Records with scene code
• • •

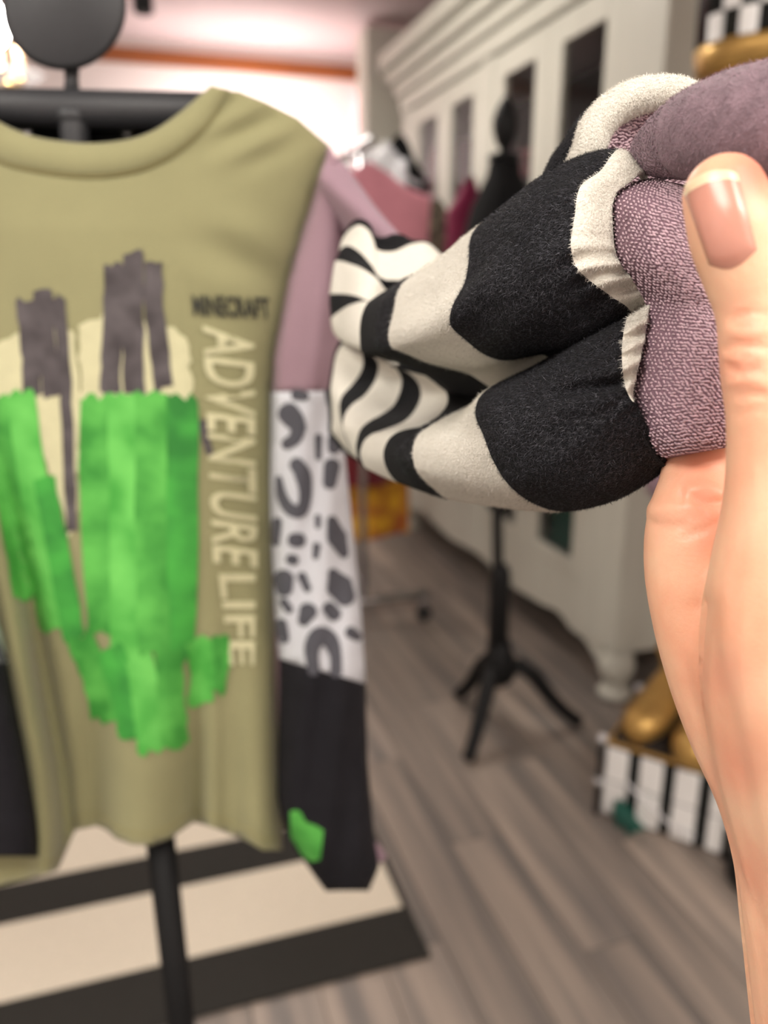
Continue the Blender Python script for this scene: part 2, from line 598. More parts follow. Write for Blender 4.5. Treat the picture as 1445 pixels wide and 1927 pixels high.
# scalloped apron
n = 90
v, f = [], []
for i in range(n + 1):
    tt = i / n
    y = cy0 + .07 + (cy1 - cy0 - .14) * tt
    u_ = abs(2 * tt - 1)
    w2 = max(0.0, (u_ - .62) / .38)
    zb = 0.142 + .010 * math.cos(u_ * 9) - .022 * w2 + .014 * abs(math.sin(w2 * math.pi * 2)) - .02 * max(0, (u_ - .9) / .1)
    for xx in (CX + .006, CX + .026):
        v += [(xx, y, zb), (xx, y, .304)]
for i in range(n):
    a = i * 4
    f += [(a, a + 4, a + 5, a + 1), (a + 2, a + 3, a + 7, a + 6), (a, a + 2, a + 6, a + 4), (a + 1, a + 5, a + 7, a + 3)]
f += [(0, 1, 3, 2), (n * 4, n * 4 + 2, n * 4 + 3, n * 4 + 1)]
mesh('apron', v, f, ww, cab, smooth=False)
box('end_apron', CX + .07, cxb, cy0 + .004, cy0 + .024, 0.17, .30, ww, cab, .003)
foot = [(0.032, 0), (0.046, .006), (0.05, .018), (0.04, .032), (0.028, .042), (0.036, .055), (0.05, .085), (0.052, .11), (0.044, .14), (0.036, .16)]
for ya in (cy0 + .045, cy1 - .045):
    lathe('foot', foot, (CX + .045, ya, 0.0005), ww, cab, 20)
for ya in (cy0 + .045, cy1 - .045):
    lathe('foot', foot, (cxb - .05, ya, 0.0005), ww, cab, 20)
for z in (0.72, 1.10, 1.48):
    box('shelf', CX + .035, cxb - .013, cy0 + .028, cy1 - .028, z, z + .018, M['inside'], cab)

# folded garments standing on the cabinet shelves
def folded(label, y, z, m, wy=.13, h=.1, dx=.0):
    nx, ny = 10, 10
    v, f = [], []
    x0, x1 = CX + .055 + dx, CX + .34
    t = thing('folded_garment', label, 'clothing', ((x0 + x1) / 2, y, z), 'folded garments in the cabinet')
    layers = max(2, int(h / .035))
    lh = h / layers
    for l in range(layers):
        pts = []
        for zz, ins in ((0, .01), (.15, .0), (.5, -.006), (.85, 0), (1, .01)):
            pts.append((ins, zz * lh * .97))
        v, f = [], []
        for ins, dz in pts:
            for (cx_, cy_) in ((x0 + ins, y - wy + ins), (x1 - ins, y - wy + ins), (x1 - ins, y + wy - ins), (x0 + ins, y + wy - ins)):
                v.append((cx_ + .004 * math.sin(l * 3 + cy_ * 40), cy_, z + l * lh + dz + .0005))
        for r in range(4):
            for q in range(4):
                q2 = (q + 1) % 4
                f.append((r * 4 + q, r * 4 + q2, r * 4 + 4 + q2, r * 4 + 4 + q))
        f += [(3, 2, 1, 0), (16, 17, 18, 19)]
        mesh('fold', v, f, m, t)
    return t


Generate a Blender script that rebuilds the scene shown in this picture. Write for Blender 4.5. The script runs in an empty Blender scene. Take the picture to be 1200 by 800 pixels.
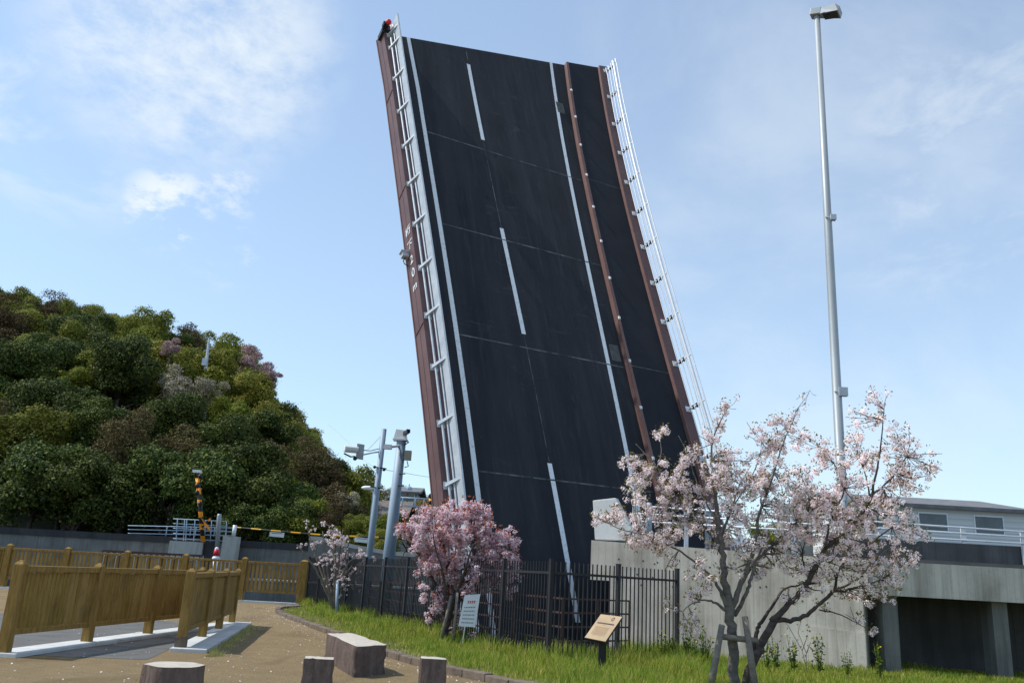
import bpy, math, random
import numpy as np
from mathutils import Vector, Matrix
from mathutils.geometry import tessellate_polygon
R_ = math.radians
random.seed(7); rng = np.random.default_rng(7)
scene = bpy.context.scene
col = scene.collection

# ------------------------------------------------------------------ camera, sky, sun, exposure
PITCH, ROLL, FPX = R_(15.5641), R_(3.24263), 993.458
CF = np.array([0, math.cos(PITCH), math.sin(PITCH)])
_u = np.array([0, -math.sin(PITCH), math.cos(PITCH)]); _r = np.array([1., 0, 0])
CR = math.cos(ROLL)*_r + math.sin(ROLL)*_u
CU = -math.sin(ROLL)*_r + math.cos(ROLL)*_u
CP = np.array([0, 0, 1.5])
cam = bpy.data.objects.new('camera', bpy.data.cameras.new('camera')); col.objects.link(cam)
m = Matrix.Identity(4)
for i in range(3):
    m[i][0], m[i][1], m[i][2], m[i][3] = CR[i], CU[i], -CF[i], CP[i]
cam.matrix_world = m
cam.data.sensor_width = 36; cam.data.lens = FPX/1200*36
cam.data.clip_start = .1; cam.data.clip_end = 5000
scene.camera = cam

def ray(x, y): return CF*FPX + CR*(x-600) + CU*(400-y)          # photo pixel -> direction from the eye
def G(x, y, z=0.0):
    d = ray(x, y); return CP + d*((z-1.5)/d[2])
def AT(x, y, Y):
    d = ray(x, y); return CP + d*(Y/d[1])

SUN_EL, SUN_AZ = R_(53), R_(-89)        # azimuth from +Y towards +X
sd = Vector((math.sin(SUN_AZ)*math.cos(SUN_EL), math.cos(SUN_AZ)*math.cos(SUN_EL), math.sin(SUN_EL)))
sl = bpy.data.lights.new('sun', 'SUN'); sl.energy = 3.9; sl.angle = R_(.53); sl.color = (1, .955, .88)
so = bpy.data.objects.new('sun', sl); col.objects.link(so)
so.rotation_euler = sd.to_track_quat('Z', 'Y').to_euler(); so.location = sd*60

world = bpy.data.worlds.new('World'); scene.world = world; world.use_nodes = True
wt = world.node_tree; wt.nodes.clear()
def wn(t, **k):
    n = wt.nodes.new(t)
    for a, b in k.items(): setattr(n, a, b)
    return n
wl = wt.links.new
sky = wn('ShaderNodeTexSky', sky_type='NISHITA', sun_disc=False, sun_elevation=SUN_EL, sun_rotation=SUN_AZ)
sky.air_density = 1.0; sky.dust_density = .6; sky.ozone_density = 2.2; sky.altitude = 0
tc = wn('ShaderNodeTexCoord')
def wmath(op, a, b=None, c=None, clamp=False):
    n = wn('ShaderNodeMath', operation=op, use_clamp=clamp)
    for i, v in enumerate((a, b, c)):
        if v is None: continue
        if isinstance(v, (int, float)): n.inputs[i].default_value = v
        else: wl(v, n.inputs[i])
    return n.outputs[0]
def wnoise(scale, detail, rough, mscale, dist=0.0, loc=(0,0,0)):
    mp = wn('ShaderNodeMapping'); mp.inputs['Scale'].default_value = mscale; mp.inputs['Location'].default_value = loc
    wl(tc.outputs['Generated'], mp.inputs['Vector'])
    n = wn('ShaderNodeTexNoise'); n.inputs['Scale'].default_value = scale; n.inputs['Detail'].default_value = detail
    n.inputs['Roughness'].default_value = rough; n.inputs['Distortion'].default_value = dist
    wl(mp.outputs[0], n.inputs['Vector']); return n.outputs['Fac']
def wblob(x, y, deg0, deg1):
    d = ray(x, y); d = d/np.linalg.norm(d)
    v = wn('ShaderNodeVectorMath', operation='DOT_PRODUCT'); v.inputs[1].default_value = tuple(d)
    nm = wn('ShaderNodeVectorMath', operation='NORMALIZE'); wl(tc.outputs['Generated'], nm.inputs[0]); wl(nm.outputs[0], v.inputs[0])
    r = wn('ShaderNodeMapRange', interpolation_type='SMOOTHSTEP')
    r.inputs['From Min'].default_value = math.cos(R_(deg1)); r.inputs['From Max'].default_value = math.cos(R_(deg0))
    wl(v.outputs['Value'], r.inputs['Value']); return r.outputs[0]
def wrange(v, a, b, c=0, d=1):
    r = wn('ShaderNodeMapRange', interpolation_type='SMOOTHSTEP')
    for k, x in zip(('From Min','From Max','To Min','To Max'), (a,b,c,d)): r.inputs[k].default_value = x
    wl(v, r.inputs['Value']); return r.outputs[0]
nA = wnoise(7, 10, .62, (1, 1, 1.9), .35)
nC = wnoise(13, 12, .66, (1, 1, 1.7), .12)
nB = wnoise(3.0, 9, .6, (1, 1, 1.5), .3, (3, 1, 2))
m1 = wmath('MULTIPLY', wrange(nC, .26, .70), wblob(225, 40, 2, 10.5))
m1 = wmath('MULTIPLY', m1, .85)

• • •

## [Aim of the task]
From the opening line of the listing above through the line bearing "box('shelf', CX +", repeat each line exactly. Drop every picture.

## [Exercise output]
Continue the Blender Python script for this scene: part 2, from line 598. More parts follow. Write for Blender 4.5. Treat the picture as 1445 pixels wide and 1927 pixels high.
# scalloped apron
n = 90
v, f = [], []
for i in range(n + 1):
    tt = i / n
    y = cy0 + .07 + (cy1 - cy0 - .14) * tt
    u_ = abs(2 * tt - 1)
    w2 = max(0.0, (u_ - .62) / .38)
    zb = 0.142 + .010 * math.cos(u_ * 9) - .022 * w2 + .014 * abs(math.sin(w2 * math.pi * 2)) - .02 * max(0, (u_ - .9) / .1)
    for xx in (CX + .006, CX + .026):
        v += [(xx, y, zb), (xx, y, .304)]
for i in range(n):
    a = i * 4
    f += [(a, a + 4, a + 5, a + 1), (a + 2, a + 3, a + 7, a + 6), (a, a + 2, a + 6, a + 4), (a + 1, a + 5, a + 7, a + 3)]
f += [(0, 1, 3, 2), (n * 4, n * 4 + 2, n * 4 + 3, n * 4 + 1)]
mesh('apron', v, f, ww, cab, smooth=False)
box('end_apron', CX + .07, cxb, cy0 + .004, cy0 + .024, 0.17, .30, ww, cab, .003)
foot = [(0.032, 0), (0.046, .006), (0.05, .018), (0.04, .032), (0.028, .042), (0.036, .055), (0.05, .085), (0.052, .11), (0.044, .14), (0.036, .16)]
for ya in (cy0 + .045, cy1 - .045):
    lathe('foot', foot, (CX + .045, ya, 0.0005), ww, cab, 20)
for ya in (cy0 + .045, cy1 - .045):
    lathe('foot', foot, (cxb - .05, ya, 0.0005), ww, cab, 20)
for z in (0.72, 1.10, 1.48):
    box('shelf', CX + .035, cxb - .013, cy0 + .028, cy1 - .028, z, z + .018, M['inside'], cab)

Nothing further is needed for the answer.